TASK TO CARRY OUT —
Include in the output exactly the lines from the opening of the data through the line containing "col = sc.collection", and nothing more.

STORED DATA —
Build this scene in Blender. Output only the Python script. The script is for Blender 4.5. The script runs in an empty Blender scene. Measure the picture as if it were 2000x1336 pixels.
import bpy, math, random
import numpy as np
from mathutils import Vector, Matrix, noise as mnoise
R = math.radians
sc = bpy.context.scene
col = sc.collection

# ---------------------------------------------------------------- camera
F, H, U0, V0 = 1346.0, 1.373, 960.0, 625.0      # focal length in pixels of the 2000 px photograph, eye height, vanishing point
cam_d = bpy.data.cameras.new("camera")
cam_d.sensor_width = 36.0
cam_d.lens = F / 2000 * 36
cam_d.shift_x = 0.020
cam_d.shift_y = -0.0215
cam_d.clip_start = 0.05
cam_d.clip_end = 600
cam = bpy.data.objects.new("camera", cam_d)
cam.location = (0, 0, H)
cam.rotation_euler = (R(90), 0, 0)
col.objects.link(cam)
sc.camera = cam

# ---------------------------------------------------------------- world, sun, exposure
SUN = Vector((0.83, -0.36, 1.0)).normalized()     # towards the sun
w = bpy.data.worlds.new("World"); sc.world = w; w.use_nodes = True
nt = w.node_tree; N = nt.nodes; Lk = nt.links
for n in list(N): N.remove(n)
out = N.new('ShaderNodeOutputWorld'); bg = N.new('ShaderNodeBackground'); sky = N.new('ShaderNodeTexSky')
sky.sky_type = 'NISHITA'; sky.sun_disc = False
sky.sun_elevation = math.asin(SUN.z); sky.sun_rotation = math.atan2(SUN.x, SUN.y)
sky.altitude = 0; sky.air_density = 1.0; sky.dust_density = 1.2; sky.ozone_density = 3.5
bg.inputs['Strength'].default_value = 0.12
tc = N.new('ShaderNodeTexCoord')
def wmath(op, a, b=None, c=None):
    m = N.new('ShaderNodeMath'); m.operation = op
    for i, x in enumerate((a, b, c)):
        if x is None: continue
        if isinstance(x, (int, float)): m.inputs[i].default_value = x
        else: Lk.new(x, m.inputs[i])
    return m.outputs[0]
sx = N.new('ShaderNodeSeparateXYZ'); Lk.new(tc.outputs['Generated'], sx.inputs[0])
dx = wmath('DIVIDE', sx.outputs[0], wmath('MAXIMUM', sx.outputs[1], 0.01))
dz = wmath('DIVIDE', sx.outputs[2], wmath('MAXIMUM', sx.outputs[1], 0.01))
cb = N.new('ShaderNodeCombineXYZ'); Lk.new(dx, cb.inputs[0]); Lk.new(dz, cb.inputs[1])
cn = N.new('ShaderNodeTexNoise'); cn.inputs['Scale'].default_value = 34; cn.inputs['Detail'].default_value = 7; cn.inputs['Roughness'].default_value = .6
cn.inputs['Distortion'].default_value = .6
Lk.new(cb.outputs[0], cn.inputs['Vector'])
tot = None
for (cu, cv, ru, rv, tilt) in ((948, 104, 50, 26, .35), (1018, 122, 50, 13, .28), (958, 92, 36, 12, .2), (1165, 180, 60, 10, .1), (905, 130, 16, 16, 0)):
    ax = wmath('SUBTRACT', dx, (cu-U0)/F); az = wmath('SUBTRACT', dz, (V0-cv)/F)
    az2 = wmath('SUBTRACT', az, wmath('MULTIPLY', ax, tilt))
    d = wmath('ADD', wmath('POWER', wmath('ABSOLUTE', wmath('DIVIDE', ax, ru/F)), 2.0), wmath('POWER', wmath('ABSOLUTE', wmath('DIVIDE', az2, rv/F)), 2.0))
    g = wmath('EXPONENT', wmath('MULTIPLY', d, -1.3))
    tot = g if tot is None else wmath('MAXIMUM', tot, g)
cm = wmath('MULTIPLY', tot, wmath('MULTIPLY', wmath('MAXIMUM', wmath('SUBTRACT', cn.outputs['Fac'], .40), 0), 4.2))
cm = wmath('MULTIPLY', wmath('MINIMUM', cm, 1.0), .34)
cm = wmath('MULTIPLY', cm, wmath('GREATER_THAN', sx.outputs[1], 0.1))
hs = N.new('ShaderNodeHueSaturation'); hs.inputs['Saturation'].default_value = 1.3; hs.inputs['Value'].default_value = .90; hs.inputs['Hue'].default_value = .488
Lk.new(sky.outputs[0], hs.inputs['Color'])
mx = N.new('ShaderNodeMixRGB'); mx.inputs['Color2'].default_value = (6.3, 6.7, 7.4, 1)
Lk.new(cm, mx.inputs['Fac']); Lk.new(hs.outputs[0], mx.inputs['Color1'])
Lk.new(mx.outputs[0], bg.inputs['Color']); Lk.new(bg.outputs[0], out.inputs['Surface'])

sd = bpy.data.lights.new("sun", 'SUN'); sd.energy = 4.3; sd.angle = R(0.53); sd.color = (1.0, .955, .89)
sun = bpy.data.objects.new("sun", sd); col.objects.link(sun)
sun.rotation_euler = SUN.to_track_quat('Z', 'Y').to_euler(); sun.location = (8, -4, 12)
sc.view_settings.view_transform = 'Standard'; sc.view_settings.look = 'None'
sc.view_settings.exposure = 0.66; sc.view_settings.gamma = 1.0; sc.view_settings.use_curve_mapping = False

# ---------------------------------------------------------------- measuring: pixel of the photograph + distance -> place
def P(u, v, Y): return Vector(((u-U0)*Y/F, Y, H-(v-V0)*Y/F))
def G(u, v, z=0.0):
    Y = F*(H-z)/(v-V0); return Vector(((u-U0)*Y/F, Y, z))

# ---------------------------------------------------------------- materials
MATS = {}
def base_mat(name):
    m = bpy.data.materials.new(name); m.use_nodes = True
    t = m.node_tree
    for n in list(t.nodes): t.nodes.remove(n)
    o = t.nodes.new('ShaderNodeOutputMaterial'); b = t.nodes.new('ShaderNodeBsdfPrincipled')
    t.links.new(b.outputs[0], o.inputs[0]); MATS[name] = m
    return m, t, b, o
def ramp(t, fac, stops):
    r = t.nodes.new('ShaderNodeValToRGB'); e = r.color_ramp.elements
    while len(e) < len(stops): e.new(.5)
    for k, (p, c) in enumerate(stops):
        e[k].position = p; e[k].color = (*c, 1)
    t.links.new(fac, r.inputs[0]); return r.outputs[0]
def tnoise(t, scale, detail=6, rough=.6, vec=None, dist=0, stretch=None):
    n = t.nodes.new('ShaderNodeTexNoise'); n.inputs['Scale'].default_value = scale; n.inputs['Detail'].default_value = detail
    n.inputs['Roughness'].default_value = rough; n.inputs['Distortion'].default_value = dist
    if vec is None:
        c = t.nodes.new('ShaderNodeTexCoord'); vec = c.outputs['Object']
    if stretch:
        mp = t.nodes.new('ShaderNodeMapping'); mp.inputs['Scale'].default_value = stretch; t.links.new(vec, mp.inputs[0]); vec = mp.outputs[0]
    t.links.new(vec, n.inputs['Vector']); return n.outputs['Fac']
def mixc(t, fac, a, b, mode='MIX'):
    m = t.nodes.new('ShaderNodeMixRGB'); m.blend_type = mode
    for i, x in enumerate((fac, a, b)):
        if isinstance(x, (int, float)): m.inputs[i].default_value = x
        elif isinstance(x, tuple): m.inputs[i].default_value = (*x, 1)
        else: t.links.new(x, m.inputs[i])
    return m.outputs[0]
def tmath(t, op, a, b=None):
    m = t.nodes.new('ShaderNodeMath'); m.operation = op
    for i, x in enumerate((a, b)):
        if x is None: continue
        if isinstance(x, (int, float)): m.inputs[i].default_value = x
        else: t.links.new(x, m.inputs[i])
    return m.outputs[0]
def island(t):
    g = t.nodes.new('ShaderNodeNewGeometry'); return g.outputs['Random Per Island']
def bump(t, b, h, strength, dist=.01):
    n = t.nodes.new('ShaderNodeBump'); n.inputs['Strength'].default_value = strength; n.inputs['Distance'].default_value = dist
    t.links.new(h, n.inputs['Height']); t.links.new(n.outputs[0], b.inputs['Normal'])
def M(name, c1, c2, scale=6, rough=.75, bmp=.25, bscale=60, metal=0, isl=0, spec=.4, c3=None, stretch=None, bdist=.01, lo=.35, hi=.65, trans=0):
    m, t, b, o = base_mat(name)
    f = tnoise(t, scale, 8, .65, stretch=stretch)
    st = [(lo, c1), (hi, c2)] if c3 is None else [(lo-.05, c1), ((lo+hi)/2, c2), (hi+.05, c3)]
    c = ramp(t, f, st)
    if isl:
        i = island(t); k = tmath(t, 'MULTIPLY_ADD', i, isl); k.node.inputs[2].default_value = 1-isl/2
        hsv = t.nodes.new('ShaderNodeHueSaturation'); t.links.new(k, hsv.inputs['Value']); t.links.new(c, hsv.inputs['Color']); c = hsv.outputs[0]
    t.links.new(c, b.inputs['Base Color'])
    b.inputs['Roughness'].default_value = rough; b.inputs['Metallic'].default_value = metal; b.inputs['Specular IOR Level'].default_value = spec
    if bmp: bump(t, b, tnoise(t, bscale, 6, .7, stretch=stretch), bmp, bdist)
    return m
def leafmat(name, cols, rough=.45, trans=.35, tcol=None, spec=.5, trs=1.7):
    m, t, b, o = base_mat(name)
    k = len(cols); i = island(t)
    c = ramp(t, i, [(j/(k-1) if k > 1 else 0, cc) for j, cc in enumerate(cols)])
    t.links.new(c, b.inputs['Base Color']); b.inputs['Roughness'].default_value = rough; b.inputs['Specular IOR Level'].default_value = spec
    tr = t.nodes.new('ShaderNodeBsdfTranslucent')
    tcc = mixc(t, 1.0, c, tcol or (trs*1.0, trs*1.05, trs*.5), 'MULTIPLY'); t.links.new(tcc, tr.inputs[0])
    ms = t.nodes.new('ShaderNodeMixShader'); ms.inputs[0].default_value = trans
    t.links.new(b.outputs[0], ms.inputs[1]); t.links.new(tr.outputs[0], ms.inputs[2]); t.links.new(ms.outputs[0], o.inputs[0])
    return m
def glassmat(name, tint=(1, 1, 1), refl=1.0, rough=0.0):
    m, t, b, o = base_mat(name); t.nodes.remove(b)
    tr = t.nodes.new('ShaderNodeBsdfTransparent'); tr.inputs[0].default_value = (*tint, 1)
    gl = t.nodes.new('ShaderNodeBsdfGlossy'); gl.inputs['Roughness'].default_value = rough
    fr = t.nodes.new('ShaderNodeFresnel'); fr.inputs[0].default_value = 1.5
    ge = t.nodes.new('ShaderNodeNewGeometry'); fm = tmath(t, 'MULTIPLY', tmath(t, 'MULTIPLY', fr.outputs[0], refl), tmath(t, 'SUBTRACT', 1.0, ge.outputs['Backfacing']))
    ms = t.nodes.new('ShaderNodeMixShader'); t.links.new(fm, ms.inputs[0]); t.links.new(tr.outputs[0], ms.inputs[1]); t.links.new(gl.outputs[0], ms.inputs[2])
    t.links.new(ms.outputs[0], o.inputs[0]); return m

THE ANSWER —
Build this scene in Blender. Output only the Python script. The script is for Blender 4.5. The script runs in an empty Blender scene. Measure the picture as if it were 2000x1336 pixels.
import bpy, math, random
import numpy as np
from mathutils import Vector, Matrix, noise as mnoise
R = math.radians
sc = bpy.context.scene
col = sc.collection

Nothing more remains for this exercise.